The decision was made earlier today (15 September) at a Unesco World Heritage Committee meeting in Riyadh, Saudi Arabia. The committee noted that, although the Ukrainian government has taken actions to protect the sites, “optimal conditions are no longer met to fully guarantee the protection of the Outstanding Universal Value of the property and that it is threatened by potential danger due to the war”.

The Saint Sophia Cathedral, one of Kyiv’s best-known landmarks, was built in the 11th century. Designed to rival the Hagia Sophia and with an extensive collection of Byzantine mosaics and frescoes, the cathedral was built to symbolise the “new Constantinople” in the capital of the newly Christian principality of Kyiv after Saint Vladimir was baptised in 988. (The Security Service of Ukraine headquarters is located nearby and a target of Russian bombardment.)

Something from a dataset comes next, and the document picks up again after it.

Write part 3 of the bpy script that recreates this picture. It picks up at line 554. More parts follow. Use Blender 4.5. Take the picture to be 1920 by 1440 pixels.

Five kilometres to the southeast of the cathedral, the Kyiv-Pechersk Lavra is a complex of monasteries and churches dating from roughly the same period (and built up over the centuries), a centre of Eastern Orthodoxy that helped spread the faith throughout the region through the 19th century. The cathedral and monastery complex, as a single unit, have been on the Unesco World Heritage list since 1990.

Lviv’s Market Square Photo: Wikimedia Commons

The city of Lviv, in Western Ukraine, was founded during the Middle Ages and became a centre of commerce, culture and politics in the 13th through the 20th centuries. The city centre contains many intact medieval structures, in addition to buildings from the Renaissance and Baroque periods and traces of the numerous ethnic communities that have called Lviv home over the centuries—Polish, Ukrainian, Jewish and Armenian among them. Lviv’s historic centre, which includes the Andrey Sheptytsky National Museum, was added to the World Heritage list in 1998.

The inclusion of these sites on Unesco’s endangered list is meant to both deter Russian bombings in their vicinity and to rally international support for their conservation. Earlier this week, the Unesco World Heritage Committee voted to exclude the city of Venice from its endangered list for the second time in as many years.